*EXERCISE INSTRUCTIONS*
Here are some records. Copy each one exactly.

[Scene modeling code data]
— begin —

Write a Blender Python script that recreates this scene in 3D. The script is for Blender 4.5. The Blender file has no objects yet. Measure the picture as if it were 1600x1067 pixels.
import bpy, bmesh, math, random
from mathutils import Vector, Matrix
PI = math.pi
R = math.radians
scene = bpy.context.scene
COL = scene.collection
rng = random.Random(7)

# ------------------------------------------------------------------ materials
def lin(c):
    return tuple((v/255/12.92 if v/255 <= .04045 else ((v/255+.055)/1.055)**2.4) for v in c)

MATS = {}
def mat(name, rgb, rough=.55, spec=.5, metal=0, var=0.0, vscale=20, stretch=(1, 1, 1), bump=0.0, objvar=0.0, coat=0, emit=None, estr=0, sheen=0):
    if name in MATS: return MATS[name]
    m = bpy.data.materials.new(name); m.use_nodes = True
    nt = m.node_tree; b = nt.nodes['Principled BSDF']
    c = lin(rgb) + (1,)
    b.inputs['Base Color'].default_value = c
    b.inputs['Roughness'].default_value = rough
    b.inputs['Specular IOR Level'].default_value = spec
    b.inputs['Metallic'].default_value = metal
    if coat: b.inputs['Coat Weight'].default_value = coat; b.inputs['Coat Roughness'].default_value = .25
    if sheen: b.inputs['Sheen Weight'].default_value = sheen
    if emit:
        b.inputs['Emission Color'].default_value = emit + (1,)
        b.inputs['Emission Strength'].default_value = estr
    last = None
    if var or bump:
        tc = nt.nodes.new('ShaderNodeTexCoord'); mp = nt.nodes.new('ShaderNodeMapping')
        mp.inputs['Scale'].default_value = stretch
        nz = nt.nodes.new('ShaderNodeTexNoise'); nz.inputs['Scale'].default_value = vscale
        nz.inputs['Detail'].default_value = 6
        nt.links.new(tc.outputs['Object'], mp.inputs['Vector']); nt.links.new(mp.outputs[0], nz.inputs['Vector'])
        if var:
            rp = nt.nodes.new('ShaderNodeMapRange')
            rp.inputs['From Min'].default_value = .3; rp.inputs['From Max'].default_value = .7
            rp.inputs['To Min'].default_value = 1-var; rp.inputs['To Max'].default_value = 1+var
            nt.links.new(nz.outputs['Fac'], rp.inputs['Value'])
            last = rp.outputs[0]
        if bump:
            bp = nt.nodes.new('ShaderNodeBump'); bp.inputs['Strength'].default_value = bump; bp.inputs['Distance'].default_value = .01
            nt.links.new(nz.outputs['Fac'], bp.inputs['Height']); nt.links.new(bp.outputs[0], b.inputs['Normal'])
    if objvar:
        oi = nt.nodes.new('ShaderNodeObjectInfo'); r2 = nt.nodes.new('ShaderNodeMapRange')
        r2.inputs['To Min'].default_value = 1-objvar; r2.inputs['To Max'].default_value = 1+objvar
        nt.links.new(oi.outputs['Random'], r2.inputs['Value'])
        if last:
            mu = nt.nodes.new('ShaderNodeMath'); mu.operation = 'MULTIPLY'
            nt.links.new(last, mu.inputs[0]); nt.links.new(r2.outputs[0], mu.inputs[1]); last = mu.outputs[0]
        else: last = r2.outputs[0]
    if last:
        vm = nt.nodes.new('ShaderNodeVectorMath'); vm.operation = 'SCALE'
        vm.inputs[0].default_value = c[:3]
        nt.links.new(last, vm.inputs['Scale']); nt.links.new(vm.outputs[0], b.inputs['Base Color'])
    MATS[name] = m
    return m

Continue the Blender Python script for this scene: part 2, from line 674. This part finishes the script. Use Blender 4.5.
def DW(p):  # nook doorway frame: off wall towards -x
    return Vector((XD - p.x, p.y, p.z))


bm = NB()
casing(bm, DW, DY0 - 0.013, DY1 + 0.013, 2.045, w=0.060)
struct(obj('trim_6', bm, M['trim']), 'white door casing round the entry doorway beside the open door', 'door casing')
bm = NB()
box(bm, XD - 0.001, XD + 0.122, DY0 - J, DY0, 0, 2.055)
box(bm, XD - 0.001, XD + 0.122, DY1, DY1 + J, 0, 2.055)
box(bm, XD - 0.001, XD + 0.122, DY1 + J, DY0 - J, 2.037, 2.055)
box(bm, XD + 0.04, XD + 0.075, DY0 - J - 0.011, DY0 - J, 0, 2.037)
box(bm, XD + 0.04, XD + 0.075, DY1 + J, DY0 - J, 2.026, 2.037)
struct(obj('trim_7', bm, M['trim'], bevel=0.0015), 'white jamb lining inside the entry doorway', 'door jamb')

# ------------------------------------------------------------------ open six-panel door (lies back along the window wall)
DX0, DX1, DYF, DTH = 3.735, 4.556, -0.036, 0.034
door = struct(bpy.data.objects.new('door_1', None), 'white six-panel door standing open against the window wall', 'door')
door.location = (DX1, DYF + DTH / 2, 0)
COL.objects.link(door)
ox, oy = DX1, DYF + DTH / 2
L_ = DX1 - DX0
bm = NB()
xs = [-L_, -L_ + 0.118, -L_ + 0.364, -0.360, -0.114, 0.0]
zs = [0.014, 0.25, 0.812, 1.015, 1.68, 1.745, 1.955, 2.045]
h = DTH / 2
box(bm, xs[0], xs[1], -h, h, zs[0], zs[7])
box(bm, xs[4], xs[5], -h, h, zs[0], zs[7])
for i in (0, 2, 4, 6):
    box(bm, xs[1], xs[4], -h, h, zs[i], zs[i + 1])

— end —

*THE COMPLETED TASK*
Write a Blender Python script that recreates this scene in 3D. The script is for Blender 4.5. The Blender file has no objects yet. Measure the picture as if it were 1600x1067 pixels.
import bpy, bmesh, math, random
from mathutils import Vector, Matrix
PI = math.pi
R = math.radians
scene = bpy.context.scene
COL = scene.collection
rng = random.Random(7)

# ------------------------------------------------------------------ materials
def lin(c):
    return tuple((v/255/12.92 if v/255 <= .04045 else ((v/255+.055)/1.055)**2.4) for v in c)

MATS = {}
def mat(name, rgb, rough=.55, spec=.5, metal=0, var=0.0, vscale=20, stretch=(1, 1, 1), bump=0.0, objvar=0.0, coat=0, emit=None, estr=0, sheen=0):
    if name in MATS: return MATS[name]
    m = bpy.data.materials.new(name); m.use_nodes = True
    nt = m.node_tree; b = nt.nodes['Principled BSDF']
    c = lin(rgb) + (1,)
    b.inputs['Base Color'].default_value = c
    b.inputs['Roughness'].default_value = rough
    b.inputs['Specular IOR Level'].default_value = spec
    b.inputs['Metallic'].default_value = metal
    if coat: b.inputs['Coat Weight'].default_value = coat; b.inputs['Coat Roughness'].default_value = .25
    if sheen: b.inputs['Sheen Weight'].default_value = sheen
    if emit:
        b.inputs['Emission Color'].default_value = emit + (1,)
        b.inputs['Emission Strength'].default_value = estr
    last = None
    if var or bump:
        tc = nt.nodes.new('ShaderNodeTexCoord'); mp = nt.nodes.new('ShaderNodeMapping')
        mp.inputs['Scale'].default_value = stretch
        nz = nt.nodes.new('ShaderNodeTexNoise'); nz.inputs['Scale'].default_value = vscale
        nz.inputs['Detail'].default_value = 6
        nt.links.new(tc.outputs['Object'], mp.inputs['Vector']); nt.links.new(mp.outputs[0], nz.inputs['Vector'])
        if var:
            rp = nt.nodes.new('ShaderNodeMapRange')
            rp.inputs['From Min'].default_value = .3; rp.inputs['From Max'].default_value = .7
            rp.inputs['To Min'].default_value = 1-var; rp.inputs['To Max'].default_value = 1+var
            nt.links.new(nz.outputs['Fac'], rp.inputs['Value'])
            last = rp.outputs[0]
        if bump:
            bp = nt.nodes.new('ShaderNodeBump'); bp.inputs['Strength'].default_value = bump; bp.inputs['Distance'].default_value = .01
            nt.links.new(nz.outputs['Fac'], bp.inputs['Height']); nt.links.new(bp.outputs[0], b.inputs['Normal'])
    if objvar:
        oi = nt.nodes.new('ShaderNodeObjectInfo'); r2 = nt.nodes.new('ShaderNodeMapRange')
        r2.inputs['To Min'].default_value = 1-objvar; r2.inputs['To Max'].default_value = 1+objvar
        nt.links.new(oi.outputs['Random'], r2.inputs['Value'])
        if last:
            mu = nt.nodes.new('ShaderNodeMath'); mu.operation = 'MULTIPLY'
            nt.links.new(last, mu.inputs[0]); nt.links.new(r2.outputs[0], mu.inputs[1]); last = mu.outputs[0]
        else: last = r2.outputs[0]
    if last:
        vm = nt.nodes.new('ShaderNodeVectorMath'); vm.operation = 'SCALE'
        vm.inputs[0].default_value = c[:3]
        nt.links.new(last, vm.inputs['Scale']); nt.links.new(vm.outputs[0], b.inputs['Base Color'])
    MATS[name] = m
    return m

Continue the Blender Python script for this scene: part 2, from line 674. This part finishes the script. Use Blender 4.5.
def DW(p):  # nook doorway frame: off wall towards -x
    return Vector((XD - p.x, p.y, p.z))


bm = NB()
casing(bm, DW, DY0 - 0.013, DY1 + 0.013, 2.045, w=0.060)
struct(obj('trim_6', bm, M['trim']), 'white door casing round the entry doorway beside the open door', 'door casing')
bm = NB()
box(bm, XD - 0.001, XD + 0.122, DY0 - J, DY0, 0, 2.055)
box(bm, XD - 0.001, XD + 0.122, DY1, DY1 + J, 0, 2.055)
box(bm, XD - 0.001, XD + 0.122, DY1 + J, DY0 - J, 2.037, 2.055)
box(bm, XD + 0.04, XD + 0.075, DY0 - J - 0.011, DY0 - J, 0, 2.037)
box(bm, XD + 0.04, XD + 0.075, DY1 + J, DY0 - J, 2.026, 2.037)
struct(obj('trim_7', bm, M['trim'], bevel=0.0015), 'white jamb lining inside the entry doorway', 'door jamb')

# ------------------------------------------------------------------ open six-panel door (lies back along the window wall)
DX0, DX1, DYF, DTH = 3.735, 4.556, -0.036, 0.034
door = struct(bpy.data.objects.new('door_1', None), 'white six-panel door standing open against the window wall', 'door')
door.location = (DX1, DYF + DTH / 2, 0)
COL.objects.link(door)
ox, oy = DX1, DYF + DTH / 2
L_ = DX1 - DX0
bm = NB()
xs = [-L_, -L_ + 0.118, -L_ + 0.364, -0.360, -0.114, 0.0]
zs = [0.014, 0.25, 0.812, 1.015, 1.68, 1.745, 1.955, 2.045]
h = DTH / 2
box(bm, xs[0], xs[1], -h, h, zs[0], zs[7])
box(bm, xs[4], xs[5], -h, h, zs[0], zs[7])
for i in (0, 2, 4, 6):
    box(bm, xs[1], xs[4], -h, h, zs[i], zs[i + 1])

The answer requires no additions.